Wednesday, September 15, 2004

French culture

The French now have a translation of the 9/11 Commission report, according to Le Figaro.

Monday evening (13 Sep), TV had an interview with an Iranian woman Chahdortt Djavann, author of Que pense Allah de l'Europe ? She seems to be a militant laïciste, strongly opposed to le voile, seeing it as a flag of the islamists. I'm still not convinced that women who wear it are forced to, or that it's the role of the French state to force them not to wear it. Review here (fairelejour - pour la défense des libertés).

I could also have seen a French version (warning :big pdf) of The Hamburg Cell, if I hadn't gone out for a meal. This was on Channel 4 a couple of weeks ago (recorded but not yet seen it).

Back to those 2 books, they were both on sale at a quite good bookshop at Charles de Gaulle airport (T2) - nice to see a section entitled essais. I didn't buy either, but was more tempted by Qui a tué Daniel Pearl ? (20 Euros) or even by a pocket-sized copy of Racine's Phèdre (2.30). I remember trying to find one of those after a BBC Radio 3 broadcast in summer 2000 of a version of it translated into modern American by Paul Schmidt. I can't analyze why that play made such an impact on me. Maybe it was just the brilliance of the rendering into contemporary language, but it seemed like a new play in its own right, though it followed the structure of the French play quite closely. Racine's play is based on Euripides' Hippolytus and some scenes are an almost exact copy. Maybe it just innoculated me a bit against the anti-Americanism that seems to have become an intellectual near-orthodoxy in the last 3 years.

In the end, I didn't buy anything, deciding that I needed not something else to read, but a congenial place to read all the other things on my 'laptop' (including the 9/11 Commission report in English) . I forgot there was a bar near the departure gate.
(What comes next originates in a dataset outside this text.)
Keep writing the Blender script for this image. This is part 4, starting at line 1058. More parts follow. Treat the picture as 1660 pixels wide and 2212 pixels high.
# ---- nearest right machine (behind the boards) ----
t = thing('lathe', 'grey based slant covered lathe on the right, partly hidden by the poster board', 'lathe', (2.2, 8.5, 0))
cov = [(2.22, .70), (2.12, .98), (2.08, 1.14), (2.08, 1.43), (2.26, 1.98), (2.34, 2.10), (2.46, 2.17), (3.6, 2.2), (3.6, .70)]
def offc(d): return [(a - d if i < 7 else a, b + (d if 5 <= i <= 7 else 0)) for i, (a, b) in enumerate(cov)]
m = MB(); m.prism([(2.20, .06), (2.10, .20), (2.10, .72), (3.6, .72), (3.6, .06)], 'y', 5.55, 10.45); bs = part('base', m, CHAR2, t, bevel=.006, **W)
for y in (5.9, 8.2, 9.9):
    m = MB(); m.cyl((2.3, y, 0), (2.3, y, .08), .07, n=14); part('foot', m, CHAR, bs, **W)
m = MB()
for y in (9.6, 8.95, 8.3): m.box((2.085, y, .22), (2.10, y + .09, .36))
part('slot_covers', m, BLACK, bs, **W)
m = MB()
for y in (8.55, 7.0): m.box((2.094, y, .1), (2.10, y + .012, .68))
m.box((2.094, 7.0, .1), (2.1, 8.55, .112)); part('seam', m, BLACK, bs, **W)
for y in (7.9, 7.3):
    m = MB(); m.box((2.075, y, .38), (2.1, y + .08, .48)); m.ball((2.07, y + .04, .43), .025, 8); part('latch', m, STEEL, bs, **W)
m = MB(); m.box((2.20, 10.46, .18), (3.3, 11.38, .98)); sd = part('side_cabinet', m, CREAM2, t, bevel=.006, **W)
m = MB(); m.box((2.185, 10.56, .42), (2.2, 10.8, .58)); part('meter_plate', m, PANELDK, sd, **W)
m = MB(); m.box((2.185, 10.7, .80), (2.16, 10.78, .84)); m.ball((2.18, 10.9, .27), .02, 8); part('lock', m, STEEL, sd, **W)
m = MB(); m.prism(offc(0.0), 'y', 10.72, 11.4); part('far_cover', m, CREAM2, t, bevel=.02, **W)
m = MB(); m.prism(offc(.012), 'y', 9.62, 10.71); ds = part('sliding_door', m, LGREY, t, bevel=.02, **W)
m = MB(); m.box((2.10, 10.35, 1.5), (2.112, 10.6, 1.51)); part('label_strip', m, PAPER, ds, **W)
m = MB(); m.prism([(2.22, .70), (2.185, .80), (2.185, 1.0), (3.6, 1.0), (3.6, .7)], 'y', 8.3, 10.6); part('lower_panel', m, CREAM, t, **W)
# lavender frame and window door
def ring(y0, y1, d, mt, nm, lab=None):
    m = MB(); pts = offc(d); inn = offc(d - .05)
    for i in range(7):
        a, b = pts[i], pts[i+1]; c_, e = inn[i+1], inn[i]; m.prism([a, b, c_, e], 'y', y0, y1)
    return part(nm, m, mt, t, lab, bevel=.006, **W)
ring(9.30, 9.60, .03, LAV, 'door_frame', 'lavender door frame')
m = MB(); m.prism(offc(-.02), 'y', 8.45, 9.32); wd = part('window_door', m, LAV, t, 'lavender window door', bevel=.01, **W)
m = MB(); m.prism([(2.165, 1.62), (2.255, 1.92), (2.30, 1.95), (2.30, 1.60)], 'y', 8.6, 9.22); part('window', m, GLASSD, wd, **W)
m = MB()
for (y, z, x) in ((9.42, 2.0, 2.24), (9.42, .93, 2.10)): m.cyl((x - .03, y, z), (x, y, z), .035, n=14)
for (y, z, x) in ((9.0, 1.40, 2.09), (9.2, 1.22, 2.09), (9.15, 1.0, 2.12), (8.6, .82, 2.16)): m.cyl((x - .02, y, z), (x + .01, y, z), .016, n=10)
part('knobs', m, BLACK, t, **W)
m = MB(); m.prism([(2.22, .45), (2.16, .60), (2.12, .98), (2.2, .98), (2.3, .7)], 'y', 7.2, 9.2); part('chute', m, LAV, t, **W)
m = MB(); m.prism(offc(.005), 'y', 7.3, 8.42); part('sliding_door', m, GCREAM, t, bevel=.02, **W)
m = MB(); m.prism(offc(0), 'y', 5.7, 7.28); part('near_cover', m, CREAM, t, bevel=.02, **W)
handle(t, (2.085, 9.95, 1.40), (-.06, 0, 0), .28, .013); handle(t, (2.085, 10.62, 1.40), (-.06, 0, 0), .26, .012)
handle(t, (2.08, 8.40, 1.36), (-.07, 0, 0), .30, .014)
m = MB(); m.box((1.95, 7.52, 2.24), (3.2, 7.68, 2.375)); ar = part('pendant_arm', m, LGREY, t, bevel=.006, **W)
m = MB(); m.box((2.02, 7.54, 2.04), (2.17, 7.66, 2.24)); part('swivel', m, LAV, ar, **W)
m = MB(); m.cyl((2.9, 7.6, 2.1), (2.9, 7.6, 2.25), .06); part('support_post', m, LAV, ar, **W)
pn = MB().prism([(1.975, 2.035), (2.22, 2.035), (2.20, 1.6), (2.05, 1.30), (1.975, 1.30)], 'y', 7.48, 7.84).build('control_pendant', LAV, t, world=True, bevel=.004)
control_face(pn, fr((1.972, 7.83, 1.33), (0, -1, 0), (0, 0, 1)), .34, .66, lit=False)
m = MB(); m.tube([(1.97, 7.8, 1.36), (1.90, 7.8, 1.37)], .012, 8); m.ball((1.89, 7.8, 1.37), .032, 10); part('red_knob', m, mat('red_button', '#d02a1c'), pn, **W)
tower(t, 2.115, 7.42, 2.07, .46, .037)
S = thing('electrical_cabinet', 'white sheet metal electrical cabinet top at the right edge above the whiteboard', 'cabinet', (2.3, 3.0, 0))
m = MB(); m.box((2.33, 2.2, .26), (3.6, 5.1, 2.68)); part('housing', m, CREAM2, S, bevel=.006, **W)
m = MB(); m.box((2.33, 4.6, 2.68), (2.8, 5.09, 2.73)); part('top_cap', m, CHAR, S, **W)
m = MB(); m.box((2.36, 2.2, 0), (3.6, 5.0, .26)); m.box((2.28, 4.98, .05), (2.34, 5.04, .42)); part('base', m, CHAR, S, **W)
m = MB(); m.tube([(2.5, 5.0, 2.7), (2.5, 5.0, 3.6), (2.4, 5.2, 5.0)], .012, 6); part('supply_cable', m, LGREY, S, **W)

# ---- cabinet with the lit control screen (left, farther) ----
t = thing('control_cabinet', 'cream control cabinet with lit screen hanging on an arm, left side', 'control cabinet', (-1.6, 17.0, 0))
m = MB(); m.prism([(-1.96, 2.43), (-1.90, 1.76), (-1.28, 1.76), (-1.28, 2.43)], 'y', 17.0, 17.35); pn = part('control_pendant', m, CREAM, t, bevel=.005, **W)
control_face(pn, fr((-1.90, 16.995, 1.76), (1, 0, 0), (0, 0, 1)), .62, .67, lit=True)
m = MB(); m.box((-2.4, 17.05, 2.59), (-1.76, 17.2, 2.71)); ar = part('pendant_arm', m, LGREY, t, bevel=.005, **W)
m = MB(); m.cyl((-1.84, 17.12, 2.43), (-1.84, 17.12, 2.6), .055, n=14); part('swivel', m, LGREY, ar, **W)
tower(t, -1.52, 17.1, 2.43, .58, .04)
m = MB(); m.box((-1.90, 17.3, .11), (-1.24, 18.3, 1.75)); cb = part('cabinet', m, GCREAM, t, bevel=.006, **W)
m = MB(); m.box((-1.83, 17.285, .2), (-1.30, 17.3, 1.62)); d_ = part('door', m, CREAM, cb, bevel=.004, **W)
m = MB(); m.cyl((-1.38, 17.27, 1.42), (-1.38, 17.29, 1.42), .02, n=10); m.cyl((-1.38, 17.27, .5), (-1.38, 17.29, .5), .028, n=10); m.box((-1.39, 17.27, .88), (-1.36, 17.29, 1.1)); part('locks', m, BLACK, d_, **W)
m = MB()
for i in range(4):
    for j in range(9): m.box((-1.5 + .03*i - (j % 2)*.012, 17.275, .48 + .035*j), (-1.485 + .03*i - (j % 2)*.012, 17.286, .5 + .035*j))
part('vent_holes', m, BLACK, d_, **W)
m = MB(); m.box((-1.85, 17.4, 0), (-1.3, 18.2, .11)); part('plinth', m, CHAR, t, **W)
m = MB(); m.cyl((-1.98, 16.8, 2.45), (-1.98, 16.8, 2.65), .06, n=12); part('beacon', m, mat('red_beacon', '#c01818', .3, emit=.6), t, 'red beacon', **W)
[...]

By the time I got there, it was only 20 minutes before boarding time. Still, I've got both Le Figaro and Le Monde to read. Le Monde Économique is a real treat to look forward to. This time they've got a look at the complexities of the 35-hour week. This is the kind of in-depth analysis of economic and social issues that we seem to get less and less of in our so-called liberal/left papers like The Guardian and The Independent, even less so now that they are so preoccupied with their anti-Iraq war agenda.

Correction : it's Le Monde Économie, stupid.